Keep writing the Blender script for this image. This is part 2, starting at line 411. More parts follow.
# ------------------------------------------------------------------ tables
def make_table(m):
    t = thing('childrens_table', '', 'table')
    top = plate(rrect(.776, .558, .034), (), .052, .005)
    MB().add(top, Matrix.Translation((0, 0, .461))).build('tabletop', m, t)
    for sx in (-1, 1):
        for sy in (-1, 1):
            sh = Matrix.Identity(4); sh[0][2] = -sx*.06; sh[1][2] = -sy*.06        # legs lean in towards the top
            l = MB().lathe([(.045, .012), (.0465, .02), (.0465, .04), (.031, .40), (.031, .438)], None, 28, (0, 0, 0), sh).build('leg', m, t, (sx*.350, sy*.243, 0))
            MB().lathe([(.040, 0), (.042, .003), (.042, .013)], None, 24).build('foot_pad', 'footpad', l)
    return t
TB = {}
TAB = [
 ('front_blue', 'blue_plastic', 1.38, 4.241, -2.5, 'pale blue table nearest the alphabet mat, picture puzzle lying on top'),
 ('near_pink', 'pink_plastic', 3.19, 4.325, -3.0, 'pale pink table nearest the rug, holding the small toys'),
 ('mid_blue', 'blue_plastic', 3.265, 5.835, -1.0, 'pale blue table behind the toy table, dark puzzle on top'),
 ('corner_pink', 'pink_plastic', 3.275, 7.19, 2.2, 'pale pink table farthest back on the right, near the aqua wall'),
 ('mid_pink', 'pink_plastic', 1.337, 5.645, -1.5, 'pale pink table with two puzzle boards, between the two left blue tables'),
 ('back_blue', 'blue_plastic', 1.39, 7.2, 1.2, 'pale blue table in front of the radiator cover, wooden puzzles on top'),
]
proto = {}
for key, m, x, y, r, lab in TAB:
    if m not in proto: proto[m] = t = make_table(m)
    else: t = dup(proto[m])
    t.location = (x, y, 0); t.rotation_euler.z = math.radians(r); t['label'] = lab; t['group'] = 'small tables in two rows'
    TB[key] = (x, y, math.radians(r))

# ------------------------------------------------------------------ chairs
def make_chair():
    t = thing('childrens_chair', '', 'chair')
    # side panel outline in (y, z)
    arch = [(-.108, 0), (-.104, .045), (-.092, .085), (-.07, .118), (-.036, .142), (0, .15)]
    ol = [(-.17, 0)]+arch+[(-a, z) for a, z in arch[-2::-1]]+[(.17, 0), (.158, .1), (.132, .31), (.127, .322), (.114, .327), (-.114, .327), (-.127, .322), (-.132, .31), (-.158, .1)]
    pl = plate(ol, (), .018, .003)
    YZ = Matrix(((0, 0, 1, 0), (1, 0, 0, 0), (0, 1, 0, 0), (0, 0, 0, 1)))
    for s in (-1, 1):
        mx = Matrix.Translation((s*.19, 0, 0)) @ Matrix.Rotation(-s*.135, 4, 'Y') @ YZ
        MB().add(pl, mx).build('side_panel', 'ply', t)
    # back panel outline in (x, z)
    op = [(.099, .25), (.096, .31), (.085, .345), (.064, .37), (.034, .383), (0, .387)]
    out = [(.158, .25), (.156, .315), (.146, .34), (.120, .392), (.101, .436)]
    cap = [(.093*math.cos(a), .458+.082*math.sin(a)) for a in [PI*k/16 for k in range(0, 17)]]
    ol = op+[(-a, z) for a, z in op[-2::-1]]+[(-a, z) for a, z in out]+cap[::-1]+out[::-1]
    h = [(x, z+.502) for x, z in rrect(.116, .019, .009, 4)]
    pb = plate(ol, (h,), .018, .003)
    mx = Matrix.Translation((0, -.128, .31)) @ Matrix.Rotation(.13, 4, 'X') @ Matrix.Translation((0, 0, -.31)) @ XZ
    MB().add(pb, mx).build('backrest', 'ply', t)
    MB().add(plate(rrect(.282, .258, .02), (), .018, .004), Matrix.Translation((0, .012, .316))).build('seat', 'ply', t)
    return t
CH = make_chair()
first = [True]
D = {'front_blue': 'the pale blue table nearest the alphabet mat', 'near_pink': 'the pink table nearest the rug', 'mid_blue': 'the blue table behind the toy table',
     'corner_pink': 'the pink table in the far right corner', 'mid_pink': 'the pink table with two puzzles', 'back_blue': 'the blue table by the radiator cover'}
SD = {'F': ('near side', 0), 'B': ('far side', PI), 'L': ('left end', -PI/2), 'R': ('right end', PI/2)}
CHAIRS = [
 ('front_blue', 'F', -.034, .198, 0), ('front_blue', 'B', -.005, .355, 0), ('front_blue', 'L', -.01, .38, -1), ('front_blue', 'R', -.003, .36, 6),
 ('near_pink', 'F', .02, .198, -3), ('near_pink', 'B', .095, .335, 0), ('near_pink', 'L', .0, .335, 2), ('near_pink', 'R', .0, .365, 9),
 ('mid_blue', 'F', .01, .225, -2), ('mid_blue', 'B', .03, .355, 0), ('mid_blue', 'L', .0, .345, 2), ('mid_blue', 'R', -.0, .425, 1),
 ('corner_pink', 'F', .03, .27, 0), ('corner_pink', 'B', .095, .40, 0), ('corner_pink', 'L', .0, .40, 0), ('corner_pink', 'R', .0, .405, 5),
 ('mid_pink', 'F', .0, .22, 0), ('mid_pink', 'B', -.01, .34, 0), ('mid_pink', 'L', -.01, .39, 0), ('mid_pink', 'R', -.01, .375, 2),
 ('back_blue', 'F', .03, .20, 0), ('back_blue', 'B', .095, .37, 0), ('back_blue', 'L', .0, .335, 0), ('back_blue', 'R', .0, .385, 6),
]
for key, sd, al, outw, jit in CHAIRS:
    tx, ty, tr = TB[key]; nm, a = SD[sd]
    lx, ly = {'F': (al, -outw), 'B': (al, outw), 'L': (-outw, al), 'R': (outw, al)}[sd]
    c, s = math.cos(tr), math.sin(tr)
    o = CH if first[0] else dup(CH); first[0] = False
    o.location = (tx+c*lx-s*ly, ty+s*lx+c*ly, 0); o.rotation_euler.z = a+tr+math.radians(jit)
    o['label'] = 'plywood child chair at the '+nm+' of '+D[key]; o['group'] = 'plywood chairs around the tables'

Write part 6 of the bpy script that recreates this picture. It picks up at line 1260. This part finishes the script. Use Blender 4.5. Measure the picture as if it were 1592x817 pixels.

__JOB__
Please output the complete data exactly.

__SOLUTION__
Keep writing the Blender script for this image. This is part 2, starting at line 411. More parts follow.
# ------------------------------------------------------------------ tables
def make_table(m):
    t = thing('childrens_table', '', 'table')
    top = plate(rrect(.776, .558, .034), (), .052, .005)
    MB().add(top, Matrix.Translation((0, 0, .461))).build('tabletop', m, t)
    for sx in (-1, 1):
        for sy in (-1, 1):
            sh = Matrix.Identity(4); sh[0][2] = -sx*.06; sh[1][2] = -sy*.06        # legs lean in towards the top
            l = MB().lathe([(.045, .012), (.0465, .02), (.0465, .04), (.031, .40), (.031, .438)], None, 28, (0, 0, 0), sh).build('leg', m, t, (sx*.350, sy*.243, 0))
            MB().lathe([(.040, 0), (.042, .003), (.042, .013)], None, 24).build('foot_pad', 'footpad', l)
    return t
TB = {}
TAB = [
 ('front_blue', 'blue_plastic', 1.38, 4.241, -2.5, 'pale blue table nearest the alphabet mat, picture puzzle lying on top'),
 ('near_pink', 'pink_plastic', 3.19, 4.325, -3.0, 'pale pink table nearest the rug, holding the small toys'),
 ('mid_blue', 'blue_plastic', 3.265, 5.835, -1.0, 'pale blue table behind the toy table, dark puzzle on top'),
 ('corner_pink', 'pink_plastic', 3.275, 7.19, 2.2, 'pale pink table farthest back on the right, near the aqua wall'),
 ('mid_pink', 'pink_plastic', 1.337, 5.645, -1.5, 'pale pink table with two puzzle boards, between the two left blue tables'),
 ('back_blue', 'blue_plastic', 1.39, 7.2, 1.2, 'pale blue table in front of the radiator cover, wooden puzzles on top'),
]
proto = {}
for key, m, x, y, r, lab in TAB:
    if m not in proto: proto[m] = t = make_table(m)
    else: t = dup(proto[m])
    t.location = (x, y, 0); t.rotation_euler.z = math.radians(r); t['label'] = lab; t['group'] = 'small tables in two rows'
    TB[key] = (x, y, math.radians(r))

# ------------------------------------------------------------------ chairs
def make_chair():
    t = thing('childrens_chair', '', 'chair')
    # side panel outline in (y, z)
    arch = [(-.108, 0), (-.104, .045), (-.092, .085), (-.07, .118), (-.036, .142), (0, .15)]
    ol = [(-.17, 0)]+arch+[(-a, z) for a, z in arch[-2::-1]]+[(.17, 0), (.158, .1), (.132, .31), (.127, .322), (.114, .327), (-.114, .327), (-.127, .322), (-.132, .31), (-.158, .1)]
    pl = plate(ol, (), .018, .003)
    YZ = Matrix(((0, 0, 1, 0), (1, 0, 0, 0), (0, 1, 0, 0), (0, 0, 0, 1)))
    for s in (-1, 1):
        mx = Matrix.Translation((s*.19, 0, 0)) @ Matrix.Rotation(-s*.135, 4, 'Y') @ YZ
        MB().add(pl, mx).build('side_panel', 'ply', t)
    # back panel outline in (x, z)
    op = [(.099, .25), (.096, .31), (.085, .345), (.064, .37), (.034, .383), (0, .387)]
    out = [(.158, .25), (.156, .315), (.146, .34), (.120, .392), (.101, .436)]
    cap = [(.093*math.cos(a), .458+.082*math.sin(a)) for a in [PI*k/16 for k in range(0, 17)]]
    ol = op+[(-a, z) for a, z in op[-2::-1]]+[(-a, z) for a, z in out]+cap[::-1]+out[::-1]
    h = [(x, z+.502) for x, z in rrect(.116, .019, .009, 4)]
    pb = plate(ol, (h,), .018, .003)
    mx = Matrix.Translation((0, -.128, .31)) @ Matrix.Rotation(.13, 4, 'X') @ Matrix.Translation((0, 0, -.31)) @ XZ
    MB().add(pb, mx).build('backrest', 'ply', t)
    MB().add(plate(rrect(.282, .258, .02), (), .018, .004), Matrix.Translation((0, .012, .316))).build('seat', 'ply', t)
    return t
CH = make_chair()
first = [True]
D = {'front_blue': 'the pale blue table nearest the alphabet mat', 'near_pink': 'the pink table nearest the rug', 'mid_blue': 'the blue table behind the toy table',
     'corner_pink': 'the pink table in the far right corner', 'mid_pink': 'the pink table with two puzzles', 'back_blue': 'the blue table by the radiator cover'}
SD = {'F': ('near side', 0), 'B': ('far side', PI), 'L': ('left end', -PI/2), 'R': ('right end', PI/2)}
CHAIRS = [
 ('front_blue', 'F', -.034, .198, 0), ('front_blue', 'B', -.005, .355, 0), ('front_blue', 'L', -.01, .38, -1), ('front_blue', 'R', -.003, .36, 6),
 ('near_pink', 'F', .02, .198, -3), ('near_pink', 'B', .095, .335, 0), ('near_pink', 'L', .0, .335, 2), ('near_pink', 'R', .0, .365, 9),
 ('mid_blue', 'F', .01, .225, -2), ('mid_blue', 'B', .03, .355, 0), ('mid_blue', 'L', .0, .345, 2), ('mid_blue', 'R', -.0, .425, 1),
 ('corner_pink', 'F', .03, .27, 0), ('corner_pink', 'B', .095, .40, 0), ('corner_pink', 'L', .0, .40, 0), ('corner_pink', 'R', .0, .405, 5),
 ('mid_pink', 'F', .0, .22, 0), ('mid_pink', 'B', -.01, .34, 0), ('mid_pink', 'L', -.01, .39, 0), ('mid_pink', 'R', -.01, .375, 2),
 ('back_blue', 'F', .03, .20, 0), ('back_blue', 'B', .095, .37, 0), ('back_blue', 'L', .0, .335, 0), ('back_blue', 'R', .0, .385, 6),
]
for key, sd, al, outw, jit in CHAIRS:
    tx, ty, tr = TB[key]; nm, a = SD[sd]
    lx, ly = {'F': (al, -outw), 'B': (al, outw), 'L': (-outw, al), 'R': (outw, al)}[sd]
    c, s = math.cos(tr), math.sin(tr)
    o = CH if first[0] else dup(CH); first[0] = False
    o.location = (tx+c*lx-s*ly, ty+s*lx+c*ly, 0); o.rotation_euler.z = a+tr+math.radians(jit)
    o['label'] = 'plywood child chair at the '+nm+' of '+D[key]; o['group'] = 'plywood chairs around the tables'

Write part 6 of the bpy script that recreates this picture. It picks up at line 1260. This part finishes the script. Use Blender 4.5. Measure the picture as if it were 1592x817 pixels.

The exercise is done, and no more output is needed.